## Exercise details
Print the lines from the one that contains "by 1980 pixels." to the one that contains "written in millimetres", inclusive, exactly as they appear, and please drop any pictures.

BEGIN Provided information

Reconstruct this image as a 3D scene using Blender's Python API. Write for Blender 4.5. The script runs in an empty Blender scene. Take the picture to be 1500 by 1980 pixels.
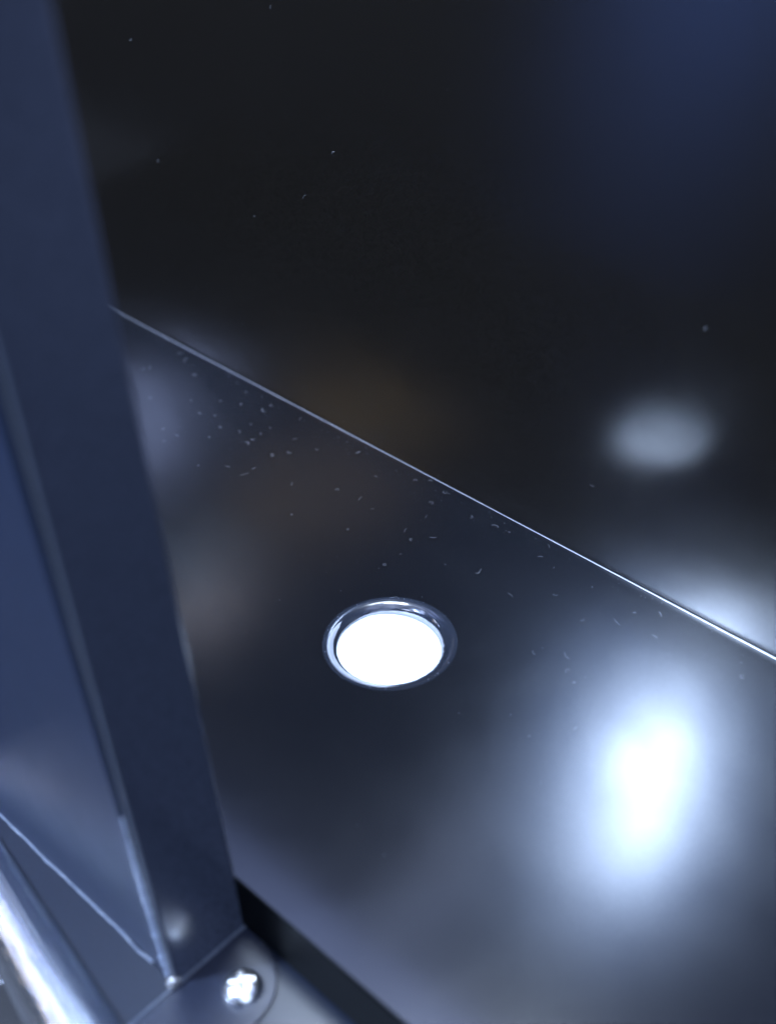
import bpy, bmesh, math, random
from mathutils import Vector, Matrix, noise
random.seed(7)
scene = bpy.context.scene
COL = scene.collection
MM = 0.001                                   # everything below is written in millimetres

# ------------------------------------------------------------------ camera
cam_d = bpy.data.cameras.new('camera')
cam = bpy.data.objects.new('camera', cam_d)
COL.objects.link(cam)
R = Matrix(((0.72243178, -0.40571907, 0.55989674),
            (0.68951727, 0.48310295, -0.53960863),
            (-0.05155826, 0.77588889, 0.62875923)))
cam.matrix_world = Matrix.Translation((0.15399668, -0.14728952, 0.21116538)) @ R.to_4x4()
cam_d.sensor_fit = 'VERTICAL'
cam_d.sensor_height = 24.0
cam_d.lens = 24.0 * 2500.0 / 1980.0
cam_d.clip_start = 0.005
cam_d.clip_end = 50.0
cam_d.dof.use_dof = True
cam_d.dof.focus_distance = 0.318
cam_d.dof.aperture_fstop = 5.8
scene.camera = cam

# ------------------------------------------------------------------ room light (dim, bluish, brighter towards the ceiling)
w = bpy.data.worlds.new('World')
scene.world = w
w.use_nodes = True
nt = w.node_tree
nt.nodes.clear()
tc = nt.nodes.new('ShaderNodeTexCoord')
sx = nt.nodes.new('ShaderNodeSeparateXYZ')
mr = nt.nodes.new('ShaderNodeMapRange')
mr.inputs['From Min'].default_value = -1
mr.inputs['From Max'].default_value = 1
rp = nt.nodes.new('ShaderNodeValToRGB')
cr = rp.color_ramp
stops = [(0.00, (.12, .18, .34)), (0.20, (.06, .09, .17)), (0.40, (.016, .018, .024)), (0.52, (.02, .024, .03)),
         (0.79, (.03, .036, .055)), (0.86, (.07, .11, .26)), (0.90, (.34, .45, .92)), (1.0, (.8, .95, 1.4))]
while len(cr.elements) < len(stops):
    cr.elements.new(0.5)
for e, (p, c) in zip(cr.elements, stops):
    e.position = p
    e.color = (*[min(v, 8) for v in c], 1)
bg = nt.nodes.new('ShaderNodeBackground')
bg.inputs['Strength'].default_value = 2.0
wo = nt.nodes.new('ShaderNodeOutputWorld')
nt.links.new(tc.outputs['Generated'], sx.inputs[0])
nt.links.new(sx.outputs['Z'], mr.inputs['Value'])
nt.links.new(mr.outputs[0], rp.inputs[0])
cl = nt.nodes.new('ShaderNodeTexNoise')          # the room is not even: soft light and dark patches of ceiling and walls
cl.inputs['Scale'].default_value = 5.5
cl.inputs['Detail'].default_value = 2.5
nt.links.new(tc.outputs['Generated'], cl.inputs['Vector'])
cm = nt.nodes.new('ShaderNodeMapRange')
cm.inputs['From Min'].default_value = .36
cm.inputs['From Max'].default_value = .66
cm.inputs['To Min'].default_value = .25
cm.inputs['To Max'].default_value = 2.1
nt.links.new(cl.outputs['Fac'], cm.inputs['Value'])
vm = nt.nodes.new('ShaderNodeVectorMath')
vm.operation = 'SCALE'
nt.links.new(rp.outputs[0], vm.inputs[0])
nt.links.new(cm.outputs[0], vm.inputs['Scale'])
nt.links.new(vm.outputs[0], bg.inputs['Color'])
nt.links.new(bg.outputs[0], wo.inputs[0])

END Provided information
BEGIN Provided information

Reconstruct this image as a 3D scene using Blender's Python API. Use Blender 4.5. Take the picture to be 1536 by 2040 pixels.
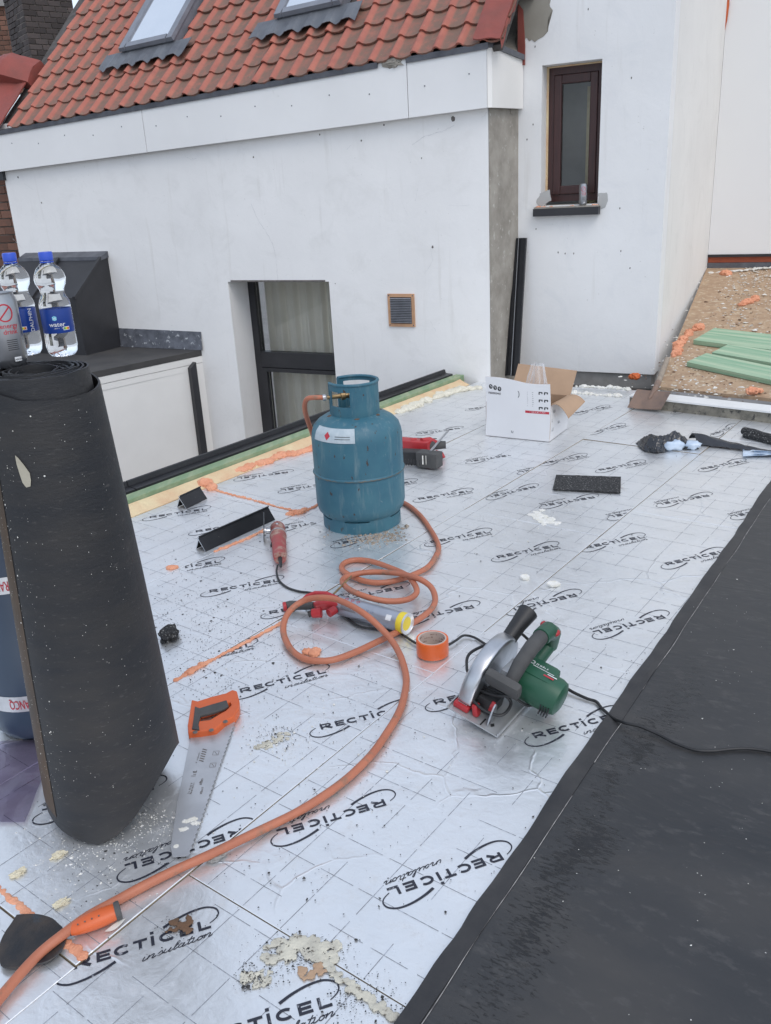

END Provided information
BEGIN Provided information

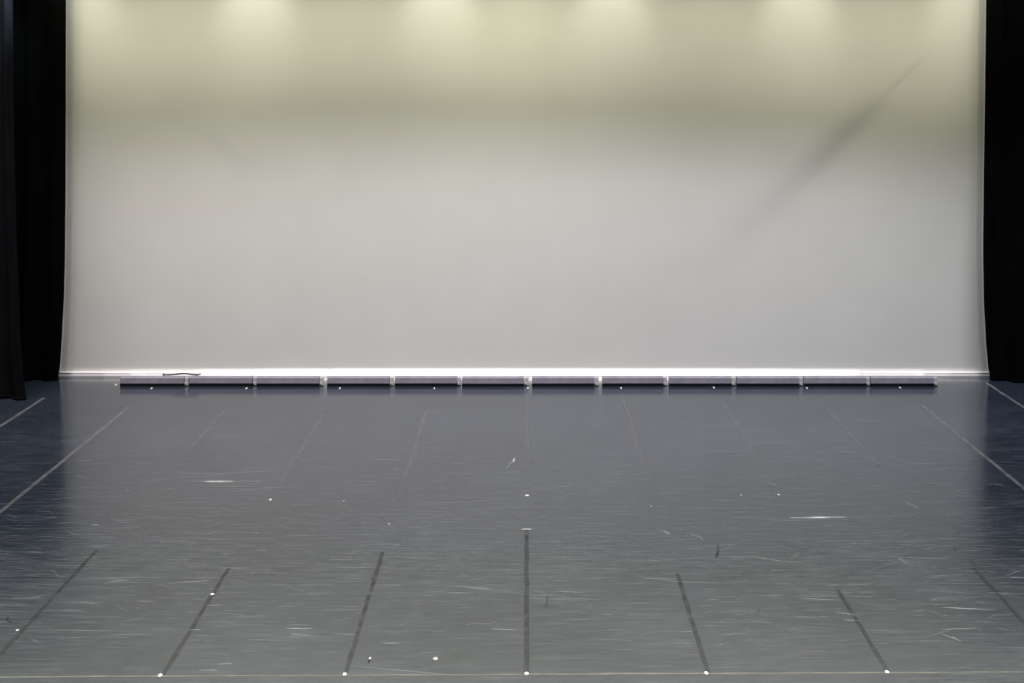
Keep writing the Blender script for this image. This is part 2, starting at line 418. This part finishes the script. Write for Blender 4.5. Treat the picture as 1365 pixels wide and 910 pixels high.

END Provided information

## Exercise answer
Reconstruct this image as a 3D scene using Blender's Python API. Write for Blender 4.5. The script runs in an empty Blender scene. Take the picture to be 1500 by 1980 pixels.
import bpy, bmesh, math, random
from mathutils import Vector, Matrix, noise
random.seed(7)
scene = bpy.context.scene
COL = scene.collection
MM = 0.001                                   # everything below is written in millimetres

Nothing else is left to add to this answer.